これらの分析を通じ、タグ集合(タグクラウド)として可視化された個人もしくは集団(コミュニティ)の分類体系・嗜好情報を消費者理解・マーケティング施策立案に活用する可能性について考察する。また、フォークソノミー(個人の独立したメタデータ付与行動=タグ生成による共有された意味体系の創出)という概念が注目されているが、この概念が実際に成立しうるものであるのか、ユーザがフォークソノミーという概念を前提としたアノテーション行動を行っているのか、仮にフォークソノミーが成立するならばどのような特徴をもつ体系となるのかについての考察を行っている。




研究進捗  

2006年6月より株式会社ECナビにおける前述ソーシャルブックマークサービス運営部門であるECナビラボのスタッフに対し インタビューを実施。
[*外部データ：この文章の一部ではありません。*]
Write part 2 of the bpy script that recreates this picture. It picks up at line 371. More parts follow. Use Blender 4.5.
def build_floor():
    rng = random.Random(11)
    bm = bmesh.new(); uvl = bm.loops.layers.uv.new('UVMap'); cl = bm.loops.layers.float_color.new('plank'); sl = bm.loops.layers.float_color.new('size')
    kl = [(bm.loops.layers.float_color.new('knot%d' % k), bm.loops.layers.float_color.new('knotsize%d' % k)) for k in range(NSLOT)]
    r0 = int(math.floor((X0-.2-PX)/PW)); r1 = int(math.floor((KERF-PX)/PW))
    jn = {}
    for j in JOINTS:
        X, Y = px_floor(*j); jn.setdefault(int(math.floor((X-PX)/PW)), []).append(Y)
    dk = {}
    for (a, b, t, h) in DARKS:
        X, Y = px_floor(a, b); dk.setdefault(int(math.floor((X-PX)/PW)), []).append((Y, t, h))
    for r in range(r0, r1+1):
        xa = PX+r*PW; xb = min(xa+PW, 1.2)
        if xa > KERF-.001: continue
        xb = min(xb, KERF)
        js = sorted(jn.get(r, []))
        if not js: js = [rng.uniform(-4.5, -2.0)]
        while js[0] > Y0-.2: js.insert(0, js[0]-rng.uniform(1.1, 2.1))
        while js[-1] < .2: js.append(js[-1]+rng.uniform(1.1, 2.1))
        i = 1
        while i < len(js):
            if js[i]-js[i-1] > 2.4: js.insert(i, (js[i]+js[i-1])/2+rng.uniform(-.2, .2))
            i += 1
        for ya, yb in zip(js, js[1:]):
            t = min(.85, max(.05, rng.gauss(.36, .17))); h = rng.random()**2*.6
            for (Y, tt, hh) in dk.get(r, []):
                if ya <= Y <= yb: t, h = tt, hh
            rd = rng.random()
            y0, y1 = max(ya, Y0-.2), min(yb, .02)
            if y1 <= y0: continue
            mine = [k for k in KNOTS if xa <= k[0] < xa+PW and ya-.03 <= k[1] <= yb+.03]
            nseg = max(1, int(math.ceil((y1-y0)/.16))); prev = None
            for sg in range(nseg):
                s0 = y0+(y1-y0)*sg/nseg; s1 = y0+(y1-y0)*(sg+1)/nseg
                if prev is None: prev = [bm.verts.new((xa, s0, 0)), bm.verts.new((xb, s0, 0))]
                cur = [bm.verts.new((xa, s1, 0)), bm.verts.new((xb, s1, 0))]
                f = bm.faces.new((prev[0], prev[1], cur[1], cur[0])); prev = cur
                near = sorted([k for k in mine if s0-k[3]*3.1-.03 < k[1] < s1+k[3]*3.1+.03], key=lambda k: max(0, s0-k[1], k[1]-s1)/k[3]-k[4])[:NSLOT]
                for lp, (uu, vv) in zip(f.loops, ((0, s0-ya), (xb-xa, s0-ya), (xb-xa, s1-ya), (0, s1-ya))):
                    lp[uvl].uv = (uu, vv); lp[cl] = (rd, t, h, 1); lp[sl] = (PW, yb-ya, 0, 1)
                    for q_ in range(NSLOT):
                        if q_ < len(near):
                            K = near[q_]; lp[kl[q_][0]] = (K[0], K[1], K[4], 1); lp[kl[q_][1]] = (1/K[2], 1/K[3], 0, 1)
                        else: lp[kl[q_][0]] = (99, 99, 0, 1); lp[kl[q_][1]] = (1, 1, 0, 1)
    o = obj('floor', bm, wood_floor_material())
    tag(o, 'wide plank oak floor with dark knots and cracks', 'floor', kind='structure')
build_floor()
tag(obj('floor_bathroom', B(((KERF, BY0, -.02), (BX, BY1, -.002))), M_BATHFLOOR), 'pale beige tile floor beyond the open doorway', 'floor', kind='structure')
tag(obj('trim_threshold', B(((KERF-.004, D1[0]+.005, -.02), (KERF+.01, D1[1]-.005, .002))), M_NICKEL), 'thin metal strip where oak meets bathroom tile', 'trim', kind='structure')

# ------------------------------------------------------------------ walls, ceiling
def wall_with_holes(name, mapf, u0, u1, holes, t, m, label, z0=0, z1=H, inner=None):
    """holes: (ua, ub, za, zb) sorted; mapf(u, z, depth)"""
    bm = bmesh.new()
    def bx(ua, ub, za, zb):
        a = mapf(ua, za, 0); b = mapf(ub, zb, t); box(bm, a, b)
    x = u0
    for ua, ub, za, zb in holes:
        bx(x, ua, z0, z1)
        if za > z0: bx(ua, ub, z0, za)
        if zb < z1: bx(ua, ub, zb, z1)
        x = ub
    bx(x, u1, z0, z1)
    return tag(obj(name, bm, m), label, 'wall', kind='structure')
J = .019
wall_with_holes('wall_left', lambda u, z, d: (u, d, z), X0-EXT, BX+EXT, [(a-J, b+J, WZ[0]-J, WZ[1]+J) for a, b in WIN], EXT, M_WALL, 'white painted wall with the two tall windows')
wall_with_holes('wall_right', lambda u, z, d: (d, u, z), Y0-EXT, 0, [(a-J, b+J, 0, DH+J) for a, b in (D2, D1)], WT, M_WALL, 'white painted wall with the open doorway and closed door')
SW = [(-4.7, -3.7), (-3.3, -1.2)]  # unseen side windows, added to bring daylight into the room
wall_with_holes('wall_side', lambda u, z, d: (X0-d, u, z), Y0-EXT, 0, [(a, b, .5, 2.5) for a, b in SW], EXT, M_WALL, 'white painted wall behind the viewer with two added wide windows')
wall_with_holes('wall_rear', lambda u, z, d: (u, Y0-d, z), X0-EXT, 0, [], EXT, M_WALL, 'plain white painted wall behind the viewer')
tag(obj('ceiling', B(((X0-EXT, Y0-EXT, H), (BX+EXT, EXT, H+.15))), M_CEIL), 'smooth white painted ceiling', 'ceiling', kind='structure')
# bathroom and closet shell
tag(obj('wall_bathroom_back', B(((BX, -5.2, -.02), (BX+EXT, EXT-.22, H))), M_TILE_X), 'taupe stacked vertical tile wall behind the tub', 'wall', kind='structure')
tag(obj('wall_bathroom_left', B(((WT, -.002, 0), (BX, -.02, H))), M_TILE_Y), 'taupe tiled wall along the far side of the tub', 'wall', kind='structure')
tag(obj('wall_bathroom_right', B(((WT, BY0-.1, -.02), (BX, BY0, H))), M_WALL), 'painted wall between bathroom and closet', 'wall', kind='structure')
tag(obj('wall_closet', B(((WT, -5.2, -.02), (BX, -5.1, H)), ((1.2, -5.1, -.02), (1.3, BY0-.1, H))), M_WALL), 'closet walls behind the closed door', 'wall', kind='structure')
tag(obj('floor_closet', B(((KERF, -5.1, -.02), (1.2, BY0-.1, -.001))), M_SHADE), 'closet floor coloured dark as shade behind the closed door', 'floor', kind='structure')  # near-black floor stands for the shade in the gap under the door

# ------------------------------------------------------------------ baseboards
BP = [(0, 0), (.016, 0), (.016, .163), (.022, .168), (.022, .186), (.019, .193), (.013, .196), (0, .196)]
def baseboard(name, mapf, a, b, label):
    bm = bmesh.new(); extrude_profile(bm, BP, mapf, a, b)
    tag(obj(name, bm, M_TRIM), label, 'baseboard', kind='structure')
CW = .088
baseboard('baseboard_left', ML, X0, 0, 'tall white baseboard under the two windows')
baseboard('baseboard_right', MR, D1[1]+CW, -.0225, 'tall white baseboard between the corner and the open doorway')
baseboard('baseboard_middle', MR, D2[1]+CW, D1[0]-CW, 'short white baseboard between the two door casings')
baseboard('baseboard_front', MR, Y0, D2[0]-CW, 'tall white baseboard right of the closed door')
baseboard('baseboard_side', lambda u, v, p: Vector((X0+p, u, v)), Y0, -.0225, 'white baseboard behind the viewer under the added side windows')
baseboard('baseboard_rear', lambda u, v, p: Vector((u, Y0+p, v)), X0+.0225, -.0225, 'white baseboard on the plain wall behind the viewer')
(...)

サービス開発の経緯、サービス・提供機能にこめられた考え方やデータベース設計について把握してきた。
2006年12月に上記2サービスの蓄積データを受領し、本格的な分析作業に入る。
また、SBMの一般ユーザに対するインタビュー、アンケートデータの収集を既に始めているとともに、当該サービスユーザに対する調査(定量・定性)を3月に予定しており、タグ付与・選定語彙に関する意図やタグ情報の利用実態についての情報が得られることが期待できる。



成果

タグの機能分類に関する先行研究としてはScott A. Golder and Bernardo A.Huberman のThe Structure of Collaborative Tagging Systemsがあるが、図書の分類(ECナビリスト)では著者名やタイトルなど個人によるオリジナル分類以外の商品情報が数多く蓄積されていた。また、一般ユーザのヒアリングからタグ付け時に他者が自身の蓄積した情報を利用することを想定しないものの、結果的に他ユーザと蓄積情報の相互利用が進んでおり、かつ消費活動時の情報収集に繋がっている側面もみられ、意図せざる協働がSBMというプラットフォームによって実現しつつあることが垣間見える。
分析結果そのものは現時点では株式会社ECナビとの間に締結した機密保持契約のため、WEBに公開する事は差し控えるが、 情報社会学会、人工知能学会全国大会への投稿につながっている。